Return every record verbatim.

■ ■ ■ ■ ■ ■ ■

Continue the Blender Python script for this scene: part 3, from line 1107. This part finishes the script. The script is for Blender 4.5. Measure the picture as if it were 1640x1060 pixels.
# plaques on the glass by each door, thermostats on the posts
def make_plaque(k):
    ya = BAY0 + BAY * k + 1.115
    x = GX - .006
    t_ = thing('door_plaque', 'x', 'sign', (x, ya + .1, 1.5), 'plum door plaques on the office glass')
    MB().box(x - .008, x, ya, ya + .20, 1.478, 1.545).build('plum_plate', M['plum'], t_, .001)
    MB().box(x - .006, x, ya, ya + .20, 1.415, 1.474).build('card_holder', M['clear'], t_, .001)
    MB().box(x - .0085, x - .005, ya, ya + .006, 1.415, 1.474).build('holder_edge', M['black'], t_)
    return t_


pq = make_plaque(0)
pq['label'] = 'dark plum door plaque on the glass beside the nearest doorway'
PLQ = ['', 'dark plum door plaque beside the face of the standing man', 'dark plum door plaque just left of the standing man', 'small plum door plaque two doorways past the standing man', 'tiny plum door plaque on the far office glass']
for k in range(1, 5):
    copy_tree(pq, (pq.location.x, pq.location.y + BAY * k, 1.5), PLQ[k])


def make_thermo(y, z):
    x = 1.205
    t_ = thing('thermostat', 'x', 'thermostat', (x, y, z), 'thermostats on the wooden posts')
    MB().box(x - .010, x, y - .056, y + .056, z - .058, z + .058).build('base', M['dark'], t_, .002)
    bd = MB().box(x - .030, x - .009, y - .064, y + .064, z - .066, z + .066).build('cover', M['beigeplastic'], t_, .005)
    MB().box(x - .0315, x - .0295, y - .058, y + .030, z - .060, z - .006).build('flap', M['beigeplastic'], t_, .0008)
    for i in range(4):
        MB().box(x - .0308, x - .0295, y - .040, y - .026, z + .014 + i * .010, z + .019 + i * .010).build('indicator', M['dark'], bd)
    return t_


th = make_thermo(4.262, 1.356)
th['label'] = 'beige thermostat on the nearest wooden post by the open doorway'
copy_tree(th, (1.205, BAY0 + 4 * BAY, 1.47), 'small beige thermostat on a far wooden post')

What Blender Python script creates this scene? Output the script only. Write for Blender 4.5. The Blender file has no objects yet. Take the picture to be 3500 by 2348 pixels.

■ ■ ■ ■ ■ ■ ■

▶ [RIGHT ANSWER]
Continue the Blender Python script for this scene: part 3, from line 1107. This part finishes the script. The script is for Blender 4.5. Measure the picture as if it were 1640x1060 pixels.
# plaques on the glass by each door, thermostats on the posts
def make_plaque(k):
    ya = BAY0 + BAY * k + 1.115
    x = GX - .006
    t_ = thing('door_plaque', 'x', 'sign', (x, ya + .1, 1.5), 'plum door plaques on the office glass')
    MB().box(x - .008, x, ya, ya + .20, 1.478, 1.545).build('plum_plate', M['plum'], t_, .001)
    MB().box(x - .006, x, ya, ya + .20, 1.415, 1.474).build('card_holder', M['clear'], t_, .001)
    MB().box(x - .0085, x - .005, ya, ya + .006, 1.415, 1.474).build('holder_edge', M['black'], t_)
    return t_


pq = make_plaque(0)
pq['label'] = 'dark plum door plaque on the glass beside the nearest doorway'
PLQ = ['', 'dark plum door plaque beside the face of the standing man', 'dark plum door plaque just left of the standing man', 'small plum door plaque two doorways past the standing man', 'tiny plum door plaque on the far office glass']
for k in range(1, 5):
    copy_tree(pq, (pq.location.x, pq.location.y + BAY * k, 1.5), PLQ[k])


def make_thermo(y, z):
    x = 1.205
    t_ = thing('thermostat', 'x', 'thermostat', (x, y, z), 'thermostats on the wooden posts')
    MB().box(x - .010, x, y - .056, y + .056, z - .058, z + .058).build('base', M['dark'], t_, .002)
    bd = MB().box(x - .030, x - .009, y - .064, y + .064, z - .066, z + .066).build('cover', M['beigeplastic'], t_, .005)
    MB().box(x - .0315, x - .0295, y - .058, y + .030, z - .060, z - .006).build('flap', M['beigeplastic'], t_, .0008)
    for i in range(4):
        MB().box(x - .0308, x - .0295, y - .040, y - .026, z + .014 + i * .010, z + .019 + i * .010).build('indicator', M['dark'], bd)
    return t_


th = make_thermo(4.262, 1.356)
th['label'] = 'beige thermostat on the nearest wooden post by the open doorway'
copy_tree(th, (1.205, BAY0 + 4 * BAY, 1.47), 'small beige thermostat on a far wooden post')

What Blender Python script creates this scene? Output the script only. Write for Blender 4.5. The Blender file has no objects yet. Take the picture to be 3500 by 2348 pixels.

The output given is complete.